• _REQUEST_
Print word for word the first line of the listing below and every line after it, through the line with "1052), radial=0.72), art)". Leave out the pictures and the rest.
═════ GIVEN MATERIAL ═════
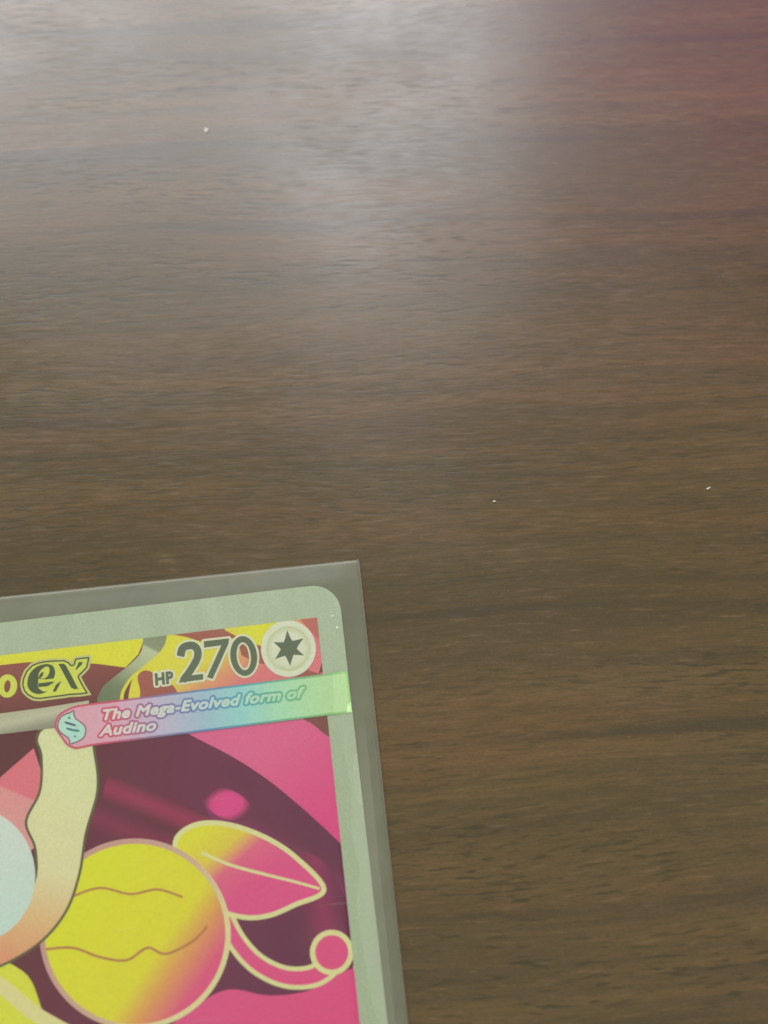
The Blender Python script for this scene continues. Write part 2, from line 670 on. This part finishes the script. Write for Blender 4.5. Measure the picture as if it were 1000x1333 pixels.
sm4 = print_mat("wine_glow_ink", [(0, (106, 6, 66)), (0.5, (136, 16, 80)), (1, (106, 8, 66))], (172, 1062), (156, 1098))
ink("soft_streak", [[(120, 1040), (180, 1062), (262, 1100), (246, 1128), (150, 1100), (108, 1076)]], sm4, art)
ink("pink_spot", [ellipse((296, 1047), 35, 19, math.radians(24))],
    print_mat("pink_spot_ink", [(0, (228, 62, 156)), (0.62, (224, 62, 152)), (1, (112, 4, 76))], (296, 1047), (327, 1052), radial=0.72), art)

# ---- generic picture: plain discs, bands and leaves in the colours of the print
TAN = print_mat("tan_line_ink", [(0, (206, 160, 160)), (0.55, (214, 180, 170)), (1, (232, 228, 178))], (150, 1100), (300, 1200))
CRM = print_mat("cream_line_ink", [(0, (226, 226, 172))])
DRK = print_mat("olive_line_ink", [(0, (98, 92, 66))])


def shape(name, loop, mat, line, w, parent=None):
    o = ink(name, [loop], mat, parent or art)
    if line:
        big = [Vector((p[0], p[1])) for p in loop]
        ink("outline", offset([big], w / 2) + offset([big], -w / 2), line, o)
    return o


pk = print_mat("bright_pink_ink", [(0, (240, 84, 160)), (1, (232, 72, 150))], (300, 1200), (460, 1330))
shape("pink_field", smooth([(215, 1345), (262, 1305), (300, 1288), (350, 1296), (400, 1290), (440, 1268), (480, 1262), (560, 1300), (560, 1390), (215, 1390)], 5), pk, CRM, 6)
# curved ribbon with a plain round end
rib = smooth([(286, 1180), (306, 1222), (334, 1254), (372, 1272), (410, 1270), (436, 1250)], 8, False)
shape("curved_band", stroke(rib, 20, 26), pk, CRM, 6)
shape("pink_disc", ellipse((432, 1240), 25, 26), pk, CRM, 7)
# leaf
leaf = smooth([(228, 1104), (236, 1084), (262, 1072), (300, 1074), (345, 1090), (385, 1116), (422, 1158), (384, 1178), (350, 1192), (316, 1194), (276, 1180), (240, 1146)], 6)
shape("leaf_shape", leaf, print_mat("leaf_ink", [(0, (232, 228, 52)), (0.38, (234, 212, 78)), (0.62, (236, 108, 156)), (1, (234, 80, 158))], (262, 1082), (322, 1160)), CRM, 6.5)
ink("leaf_vein", [stroke(smooth([(262, 1110), (300, 1126), (344, 1138), (384, 1148), (416, 1157)], 6, False), 4.5, 3.5)], CRM, art)
# large disc, yellow running to pink
disc = ellipse((176, 1216), 121, 121, 0, 96)
dsc = shape("large_disc", disc, print_mat("disc_ink", [(0, (226, 228, 36)), (0.60, (228, 222, 48)), (0.74, (232, 168, 100)), (0.9, (236, 92, 150)), (1, (234, 76, 154))], (110, 1150), (282, 1284)), TAN, 7)
thin = print_mat("thin_line_ink", [(0, (190, 130, 84))])
ink("wave_line", [stroke(smooth([(60, 1236), (95, 1234), (130, 1246), (165, 1250), (192, 1234), (216, 1242), (250, 1226), (270, 1206)], 8, False), 3.4, 3.4)], thin, dsc)
ink("wave_line", [stroke(smooth([(92, 1168), (130, 1156), (170, 1164), (205, 1158), (238, 1168)], 8, False), 3.0, 3.0)], thin, dsc)
# lower left, plain bands
ink("lower_band", [smooth([(-60, 1240), (20, 1258), (50, 1300), (60, 1390), (-60, 1390)], 5)], print_mat("lime_ink", [(0, (222, 224, 70))]), art)
ink("lower_stripe", [stroke(smooth([(-30, 1262), (10, 1290), (46, 1320), (90, 1345)], 6, False), 20, 20)], print_mat("pale_cream_ink", [(0, (232, 226, 170))]), art)
# pink wedge, cream wave and pale disc at the left
ink("pink_wedge", [[(-60, 1075), (-20, 1030), (44, 974), (62, 1030), (50, 1100), (-60, 1180)]],
    print_mat("rose_ink", [(0, (232, 164, 172)), (0.52, (230, 158, 168)), (0.55, (226, 120, 144)), (1, (226, 120, 144))], (10, 1080), (50, 1000)), art)
wave = smooth([(62, 946), (112, 946), (124, 985), (127, 1030), (112, 1085), (103, 1140), (84, 1190), (46, 1232), (-12, 1262), (-60, 1262), (-60, 1220), (10, 1200), (44, 1150), (46, 1105), (34, 1070), (52, 1030), (54, 985), (48, 962)], 6)
shape("cream_wave", wave, print_mat("cream_ink", [(0, (240, 243, 200)), (0.55, (242, 236, 196)), (0.8, (238, 200, 152)), (1, (240, 170, 136))], (90, 1000), (20, 1250)), DRK, 3.4)
ink("pale_disc", [ellipse((-36, 1140), 82, 88, 0, 72)], print_mat("pale_aqua_ink", [(0, (236, 248, 250)), (1, (220, 242, 244))], (0, 1080), (20, 1210)), art)

# ---- title band along the top of the picture
ink("title_ground", [[(-120, 790), (470, 790), (470, 868), (214, 905), (150, 925), (60, 927), (-120, 944)]],
    print_mat("title_maroon_ink", [(0, (150, 76, 76)), (0.5, (132, 60, 66)), (1, (112, 46, 58))], (100, 858), (106, 920)), art)
ink("yellow_band", [K(0, 720, .3, [(-300, 420), (640, 330), (616, 400), (600, 440), (545, 497), (430, 482), (300, 470), (120, 474), (0, 487), (-300, 520)])], yellow, art)
ry = smooth(K(110, 800, .13, [(830, 100), (830, 195), (790, 320), (700, 420), (600, 520), (500, 620), (460, 720), (440, 850), (470, 880), (1300, 980), (1900, 900), (2300, 700), (2350, 60), (1500, 60)]), 4)
ink("value_ground", [ry], print_mat("value_ground_ink", [(0, (244, 240, 70)), (0.45, (244, 234, 84)), (0.62, (242, 176, 128)), (0.85, (238, 130, 148)), (1, (236, 130, 150))], (262, 800), (330, 905)), art)
rose = print_mat("dusty_rose_ink", [(0, (168, 92, 88))])
ink("rose_patch", [K(190, 790, .15, [(230, 240), (640, 130), (690, 205), (800, 262), (640, 300), (470, 300), (350, 262)])], rose, art)
ink("rose_patch", [smooth(K(190, 790, .15, [(-70, 600), (0, 552), (90, 590), (190, 660), (250, 700), (262, 800), (-20, 830), (-50, 720)]), 4)], rose, art)
ink("rose_patch", [K(190, 790, .15, [(800, 300), (960, 330), (1040, 330), (1030, 500), (940, 480), (830, 420)])], rose, art)
ink("rose_patch", [K(320, 780, .16, [(410, 130), (640, 100), (640, 300), (585, 320), (500, 230)])], print_mat("dull_rose_ink", [(0, (196, 108, 108))]), art)
ink("rose_patch", [K(320, 780, .16, [(400, 640), (500, 575), (640, 620), (640, 700)])], rose, art)
ink("yellow_wedge", [K(320, 780, .16, [(-120, 90), (300, 90), (230, 300), (120, 380), (-20, 330)])], yellow, art)
sil = print_mat("silver_ribbon_ink", [(0, (140, 150, 128)), (0.16, (146, 156, 134)), (0.2, (196, 206, 178)), (0.45, (184, 192, 164)), (0.8, (124, 136, 112)), (1, (116, 128, 104))], (200, 826), (150, 915), rough=0.35, metal=0.3)
rib2 = smooth(K(110, 800, .13, [(590, 180), (590, 260), (560, 390), (440, 515), (280, 640), (170, 750), (140, 890), (360, 900), (380, 780), (450, 660), (560, 545), (700, 430), (795, 320), (825, 210), (830, 150)]), 5)
ink("silver_ribbon", [rib2], sil, art)
ink("ribbon_edge", [stroke(smooth(K(110, 800, .13, [(372, 880), (388, 770), (470, 640), (590, 535), (720, 425)]), 6, False), 5, 2.5)], print_mat("bright_yellow_ink", [(0, (244, 236, 84))]), art)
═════
• _RESULT FOR THIS EXERCISE_
The Blender Python script for this scene continues. Write part 2, from line 670 on. This part finishes the script. Write for Blender 4.5. Measure the picture as if it were 1000x1333 pixels.
sm4 = print_mat("wine_glow_ink", [(0, (106, 6, 66)), (0.5, (136, 16, 80)), (1, (106, 8, 66))], (172, 1062), (156, 1098))
ink("soft_streak", [[(120, 1040), (180, 1062), (262, 1100), (246, 1128), (150, 1100), (108, 1076)]], sm4, art)
ink("pink_spot", [ellipse((296, 1047), 35, 19, math.radians(24))],
    print_mat("pink_spot_ink", [(0, (228, 62, 156)), (0.62, (224, 62, 152)), (1, (112, 4, 76))], (296, 1047), (327, 1052), radial=0.72), art)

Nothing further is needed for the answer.